Accounting glossary

Equity

What equity means on a balance sheet, how share capital and retained earnings combine, and per-country presentation conventions for UK, AU, CA, NZ, SG in 2026.

By ExpenseFlow team
· 18 May 2026

Definition

Equity is the residual interest of the owners in the assets of a business after deducting all liabilities. It comprises share capital, share premium, retained earnings, and other reserves, presented at the bottom of the balance sheet and reconciled in the statement of changes in equity. The accounting identity (Assets = Liabilities + Equity) ensures that equity equals assets minus liabilities at every point in time.

What equity means in practice

For a bookkeeper, equity is the section of the balance sheet that captures everything owed to the shareholders rather than to third parties. It splits into two main types: contributed capital (what shareholders put into the business through share purchases) and accumulated retained earnings (cumulative profit the business has earned and not distributed as dividends).

The size and composition of equity tell a reader several things at a glance. A high retained-earnings balance relative to share capital usually signals a mature profitable business that has accumulated wealth from operations. A high share capital relative to retained earnings usually signals a younger business that has raised external funding before generating sustained profits. A negative retained-earnings balance signals accumulated losses that have eroded shareholder wealth.

A practical example: a UK consultancy at 31 March 2027. Total equity 103,250. This splits into share capital 1,000 (the original founders’ 1,000 shares at 1 each) and retained earnings 102,250 (six years of accumulated profit after dividends). Almost all the equity is profit-built, not capital-built. This is the signature of a well-run service business with low capital requirements.

How equity works by country

United Kingdom

Equity components under FRS 102 Section 22 are “called up share capital”, “share premium account”, “revaluation reserve”, “other reserves”, and “profit and loss account” (the FRS 102 term for retained earnings). The distributable reserves rules under Companies Act 2006 section 830 restrict what can be paid as a dividend: only realised profits can be distributed, which generally excludes revaluation reserves and unrealised gains.

Australia

Equity components under AASB 101 are “issued capital”, “reserves”, and “retained earnings”. AU companies often present “contributed equity” as the term for issued capital. Dividend distributions are restricted by the solvency test in Corporations Act section 254T: a dividend can only be paid if the company’s assets exceed liabilities and the payment is fair and reasonable to shareholders as a whole.

Canada

Equity components under ASPE Section 3251 are “share capital”, “contributed surplus”, “retained earnings”, and “accumulated other comprehensive income” (for IFRS adopters). The CRA’s tax-paid retained-earnings concept affects whether dividends are categorised as eligible or non-eligible, which in turn affects the personal tax rate the shareholder pays on the dividend.

New Zealand

Equity components under NZ IAS 1 are “share capital”, “retained earnings”, and any “other reserves” or “asset revaluation reserve”. The Companies Act 1993 section 4 solvency test must be met before any distribution: the company must be able to pay its debts as they fall due and the value of its assets must exceed the value of its liabilities including contingent liabilities after the distribution.

Singapore

Equity components under SFRS(I) 1 are “share capital”, “capital reserves”, “retained earnings”, and any “other comprehensive income” reserves. Section 403 of the Companies Act prohibits dividends out of capital; only distributable profits qualify. The solvency test in section 75 of the Companies Act also applies for share buybacks.

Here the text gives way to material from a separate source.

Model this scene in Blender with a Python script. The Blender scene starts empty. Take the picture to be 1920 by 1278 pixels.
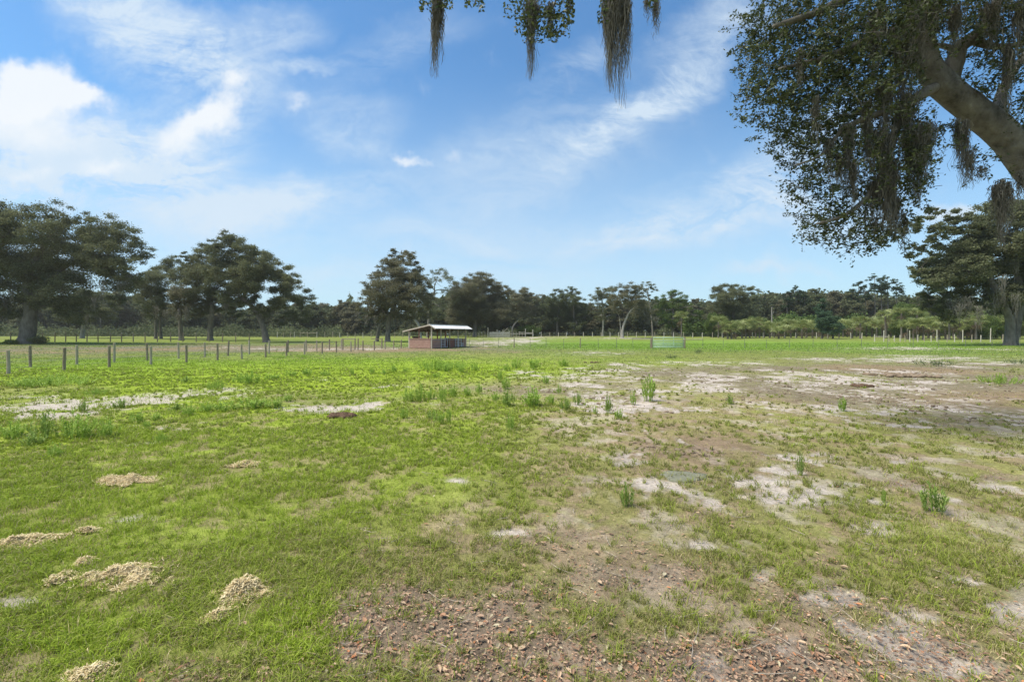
import bpy, math, random
import numpy as np

R = math.radians
# ------------------------------------------------------------------ camera, sky, sun, exposure
sc = bpy.context.scene
FPX, CXP, HZ, EYE = 880.0, 960.0, 627.0, 1.6      # focal length in photo pixels, centre column, horizon row, eye height
cam_d = bpy.data.cameras.new('camera'); cam = bpy.data.objects.new('camera', cam_d)
sc.collection.objects.link(cam); sc.camera = cam
cam.location = (0, 0, EYE); cam.rotation_euler = (R(90), 0, 0)
cam_d.sensor_width = 36; cam_d.lens = 36 * FPX / 1920
cam_d.shift_y = -(639 - HZ) / 1920
cam_d.clip_start = 0.05; cam_d.clip_end = 6000

SUN_EL, SUN_AZ = 60, -104          # azimuth measured from +Y towards +X
sun_d = bpy.data.lights.new('sun', 'SUN'); sun = bpy.data.objects.new('sun', sun_d)
sc.collection.objects.link(sun)
sun_d.energy = 3.6; sun_d.angle = R(32); sun_d.color = (1.0, 0.94, 0.84)
sun.rotation_euler = (R(90 - SUN_EL), 0, R(180 - SUN_AZ))
sc.view_settings.view_transform = 'Standard'; sc.view_settings.look = 'None'
sc.view_settings.exposure = 0.85; sc.view_settings.gamma = 1; sc.view_settings.use_curve_mapping = False

def build_world():
    w = bpy.data.worlds.new('World'); sc.world = w; w.use_nodes = True
    nt = w.node_tree; N = nt.nodes; L = nt.links; N.clear()
    out = N.new('ShaderNodeOutputWorld'); bg = N.new('ShaderNodeBackground')
    bg.inputs[1].default_value = 0.093; L.new(bg.outputs[0], out.inputs[0])
    sky = N.new('ShaderNodeTexSky'); sky.sky_type = 'NISHITA'; sky.sun_disc = False
    sky.sun_elevation = R(SUN_EL); sky.sun_rotation = R(SUN_AZ)
    sky.air_density = 1.15; sky.dust_density = 0.55; sky.ozone_density = 2.4
    def math_(op, a, b=None, c=None, clamp=False):
        n = N.new('ShaderNodeMath'); n.operation = op; n.use_clamp = clamp
        for i, v in enumerate((a, b, c)):
            if v is None: continue
            if isinstance(v, (int, float)): n.inputs[i].default_value = v
            else: L.new(v, n.inputs[i])
        return n.outputs[0]
    def mrange(v, a, b, c=0.0, d=1.0, smooth=True):
        n = N.new('ShaderNodeMapRange'); n.interpolation_type = 'SMOOTHSTEP' if smooth else 'LINEAR'
        L.new(v, n.inputs[0]); n.inputs[1].default_value = a; n.inputs[2].default_value = b
        n.inputs[3].default_value = c; n.inputs[4].default_value = d
        return n.outputs[0]
    tc = N.new('ShaderNodeTexCoord'); sep = N.new('ShaderNodeSeparateXYZ'); L.new(tc.outputs['Generated'], sep.inputs[0])
    x, y, z = sep.outputs
    ya = math_('MAXIMUM', math_('ABSOLUTE', y), 0.12)
    u = math_('DIVIDE', x, ya); v = math_('DIVIDE', z, ya)
    comb = N.new('ShaderNodeCombineXYZ'); L.new(u, comb.inputs[0]); L.new(v, comb.inputs[1]); L.new(math_('SIGN', y), comb.inputs[2])
    uv = comb.outputs[0]
    def noise(vec, scale, detail=6, rough=0.6, dist=0.0, off=(0,0,0), rot=0.0, stretch=(1,1,1)):
        mp = N.new('ShaderNodeMapping'); L.new(vec, mp.inputs[0])
        mp.inputs[1].default_value = off; mp.inputs[2].default_value = (0,0,rot); mp.inputs[3].default_value = stretch
        n = N.new('ShaderNodeTexNoise'); L.new(mp.outputs[0], n.inputs['Vector'])
        n.inputs['Scale'].default_value = scale; n.inputs['Detail'].default_value = detail
        n.inputs['Roughness'].default_value = rough; n.inputs['Distortion'].default_value = dist
        return n
    # warp of the layout by noise so every cloud edge is ragged
    wn = noise(uv, 3.2, 5, 0.6)
    wsub = N.new('ShaderNodeVectorMath'); wsub.operation = 'SUBTRACT'; L.new(wn.outputs['Color'], wsub.inputs[0]); wsub.inputs[1].default_value = (0.5,0.5,0.5)
    wsc = N.new('ShaderNodeVectorMath'); wsc.operation = 'SCALE'; L.new(wsub.outputs[0], wsc.inputs[0]); wsc.inputs['Scale'].default_value = 0.26
    wad = N.new('ShaderNodeVectorMath'); wad.operation = 'ADD'; L.new(uv, wad.inputs[0]); L.new(wsc.outputs[0], wad.inputs[1])
    wuv = wad.outputs[0]
    def blob(px, py, rx, ry, rot=0, k=1.0, vec=None):
        mp = N.new('ShaderNodeMapping'); mp.vector_type = 'TEXTURE'; L.new(vec or wuv, mp.inputs[0])
        mp.inputs[1].default_value = ((px-CXP)/FPX, (HZ-py)/FPX, 1); mp.inputs[2].default_value = (0,0,R(rot))
        mp.inputs[3].default_value = (rx/FPX, ry/FPX, 1.0)
        ln = N.new('ShaderNodeVectorMath'); ln.operation = 'LENGTH'; L.new(mp.outputs[0], ln.inputs[0])
        return mrange(ln.outputs['Value'], 1.15, 0.0, 0.0, k)
    def total(lst):
        s = lst[0]
        for b in lst[1:]: s = math_('ADD', s, b)
        return s
    # high veils and streaks (photo pixels give the direction of each)
    veil = total([blob(250,60,330,100,-35,.75), blob(430,130,150,70,-20,.5), blob(60,290,330,130,0,.85), blob(330,300,220,110,25,.7), blob(180,340,420,90,0,.6),
                  blob(560,380,270,70,10,.6), blob(300,440,600,80,0,.4), blob(1240,190,290,50,38,.62), blob(1130,250,200,40,38,.3), blob(1420,400,330,90,5,.8), blob(1450,515,120,20,0,.8), blob(560,112,90,22,0,.55),
                  blob(1800,385,90,26,5,.9), blob(1220,440,200,40,8,.4), blob(660,260,120,40,-20,.3), blob(1080,130,130,40,35,.3), blob(490,50,130,60,10,.4),
                  blob(760,540,900,70,0,.3), blob(980,330,420,130,28,.32), blob(720,90,200,60,15,.28), blob(1330,70,200,50,30,.4), blob(640,210,160,60,-15,.3), blob(1000,460,330,60,8,.35), blob(1500,300,260,90,30,.35)])
    st1 = noise(wuv, 3.4, 12, 0.66, 0.7, (3,1,0), R(-24), (0.55,1.7,1)).outputs['Fac']
    st2 = noise(uv, 8.0, 12, 0.7, 1.2, (7,2,0), R(-16), (0.5,1.5,1)).outputs['Fac']
    nz = math_('ADD', math_('MULTIPLY', st1, 0.65), math_('MULTIPLY', st2, 0.35))
    back = mrange(y, 0.1, -0.3, 0.0, 0.35)
    veil = math_('ADD', veil, back)
    va = math_('MULTIPLY', math_('MULTIPLY', veil, 1.5), mrange(nz, 0.40, 0.60, 0.12, 1.15, False)); va = math_('MINIMUM', va, 0.9)
    # thicker cumulus
    wn2 = noise(uv, 9, 6, 0.62)
    ws2 = N.new('ShaderNodeVectorMath'); ws2.operation = 'SUBTRACT'; L.new(wn2.outputs['Color'], ws2.inputs[0]); ws2.inputs[1].default_value = (0.5,0.5,0.5)
    wc2 = N.new('ShaderNodeVectorMath'); wc2.operation = 'SCALE'; L.new(ws2.outputs[0], wc2.inputs[0]); wc2.inputs['Scale'].default_value = 0.11
    wa2 = N.new('ShaderNodeVectorMath'); wa2.operation = 'ADD'; L.new(uv, wa2.inputs[0]); L.new(wc2.outputs[0], wa2.inputs[1])
    c2 = wa2.outputs[0]
    cum = total([blob(75,160,110,62,0,1.5,c2), blob(150,182,85,34,0,1.2,c2), blob(20,180,70,60,0,1.1,c2), blob(70,235,180,90,0,.8,c2),
                 blob(440,140,42,22,0,.8,c2), blob(420,180,50,40,50,.9,c2), blob(395,225,70,44,0,1.0,c2), blob(350,240,70,40,20,.6,c2), blob(330,265,120,70,0,.5,c2),
                 blob(770,300,52,16,0,.8,c2), blob(850,292,30,20,0,.35,c2), blob(555,190,60,24,0,.5,c2), blob(200,318,90,24,0,.7,c2), blob(60,330,70,20,0,.5,c2)])
    puff = noise(uv, 14, 8, 0.6, 0.2).outputs['Fac']
    ca = mrange(math_('ADD', cum, math_('MULTIPLY', math_('SUBTRACT', puff, 0.5), 1.1)), 0.05, 1.15, 0.0, 0.95)
    ca = math_('MULTIPLY', ca, mrange(y, 0.0, 0.1, 0, 1))
    # sky base, gently lifted towards the photograph's blue
    hs = N.new('ShaderNodeMix'); hs.data_type = 'RGBA'; hs.blend_type = 'MULTIPLY'; hs.inputs[0].default_value = 1.0
    L.new(sky.outputs[0], hs.inputs[6]); hs.inputs[7].default_value = SKY_TINT
    def mix(f, a, col):
        m = N.new('ShaderNodeMix'); m.data_type = 'RGBA'; L.new(f, m.inputs[0]); L.new(a, m.inputs[6]); m.inputs[7].default_value = col
        return m.outputs[2]
    hz = mrange(v, -0.05, 0.62, 0.68, 0.0)
    s = mix(hz, hs.outputs[2], (3.9, 5.0, 5.9, 1))
    s = mix(va, s, (4.2, 4.95, 5.7, 1))
    s = mix(ca, s, (5.5, 5.75, 6.0, 1))
    L.new(s, bg.inputs[0])
SKY_TINT = (0.56, 0.88, 1.06, 1)
build_world()

# ------------------------------------------------------------------ helpers
COL = sc.collection
rng = np.random.default_rng(7)

def _hash(ix, iy, seed):
    h = (ix.astype(np.int64) * 374761393 + iy.astype(np.int64) * 668265263 + seed * 1442695041) & 0xffffffff
    h = ((h ^ (h >> 13)) * 1274126177) & 0xffffffff
    return ((h ^ (h >> 16)) & 0xffffff) / float(0xffffff)
def vnoise(x, y, seed=0):
    ix = np.floor(x); iy = np.floor(y); fx = x - ix; fy = y - iy
    fx = fx*fx*(3-2*fx); fy = fy*fy*(3-2*fy)
    a = _hash(ix, iy, seed); b = _hash(ix+1, iy, seed); c = _hash(ix, iy+1, seed); d = _hash(ix+1, iy+1, seed)
    return (a*(1-fx)+b*fx)*(1-fy) + (c*(1-fx)+d*fx)*fy
def fbm(x, y, seed=0, octs=5, gain=0.55):
    s = 0; a = 1; t = 0
    for i in range(octs):
        s = s + a*vnoise(x, y, seed+i*17); t += a
        x = x*2.03+11.7; y = y*2.03+5.3; a *= gain
    return s/t
def sstep(a, b, x):
    t = np.clip((x-a)/(b-a), 0, 1); return t*t*(3-2*t)

def height(X, Y):
    X = np.asarray(X, float); Y = np.asarray(Y, float)
    d = np.hypot(X*0.7, Y)
    h = 1.15*sstep(55, 150, d)
    near = np.exp(-np.hypot(X, Y)/60)
    h = h + near*0.10*(fbm(X/6.0, Y/6.0, 3, 3)-0.5) + near*0.05*(fbm(X/0.7, Y/0.7, 5, 3)-0.5)
    return h
def hat(x, y): return float(height(np.array([x]), np.array([y]))[0])
def at_depth(px, py, d):                     # point seen at a photo pixel, at distance d in front
    return np.array([(px-CXP)/FPX*d, d, EYE+(HZ-py)/FPX*d])
def ground_at(px, py):                       # where the ground is seen at a photo pixel
    lo, hi = 1.0, 400.0
    for _ in range(50):
        m = math.sqrt(lo*hi)
        if HZ + FPX*(EYE-hat((px-CXP)/FPX*m, m))/m > py: lo = m
        else: hi = m
    x = (px-CXP)/FPX*lo
    return np.array([x, lo, hat(x, lo)])

def link(o, parent=None):
    COL.objects.link(o)
    if parent is not None: o.parent = parent
    return o
def tag(o, label=None, cat=None, group=None, kind=None):
    if label: o['label'] = label
    if cat: o['category'] = cat
    if group: o['group'] = group
    if kind: o['kind'] = kind
    return o
def empty(name, loc, label, cat, group=None, rz=0):
    o = bpy.data.objects.new(name, None); o.location = tuple(float(c) for c in loc); o.rotation_euler = (0,0,rz); o.empty_display_size = 0.3
    link(o); return tag(o, label, cat, group)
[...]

Equity is the third component of the accounting identity and the bottom of the balance sheet:

See also

For the SOCIE that explains every movement in equity, see the statement of changes in equity entry.

FAQ

See the answered questions above for why equity is the residual interest, share capital vs retained earnings, and negative-equity scenarios.

Questions, answered

Common questions

Why is equity called the 'residual interest'?

Because it is what remains for the owners after every claim against the business has been settled. If a business were wound up and every asset sold to pay every liability, equity is the amount that would be returned to shareholders. The accounting identity (Assets = Liabilities + Equity) makes this exact: equity equals assets minus liabilities by definition.

What is the difference between share capital and retained earnings?

Share capital is the money shareholders originally contributed when the company issued shares; retained earnings is the cumulative net profit the business has generated and not distributed. Share capital is generally fixed (changes only through new share issues or buybacks); retained earnings move every period as the P&L closes into them.

Can equity be negative?

Yes. If accumulated losses exceed share capital plus reserves, retained earnings become negative and total equity falls below the share capital. A negative-equity balance sheet (liabilities exceed assets) signals insolvency on the balance-sheet test and triggers director duties under most companies legislation.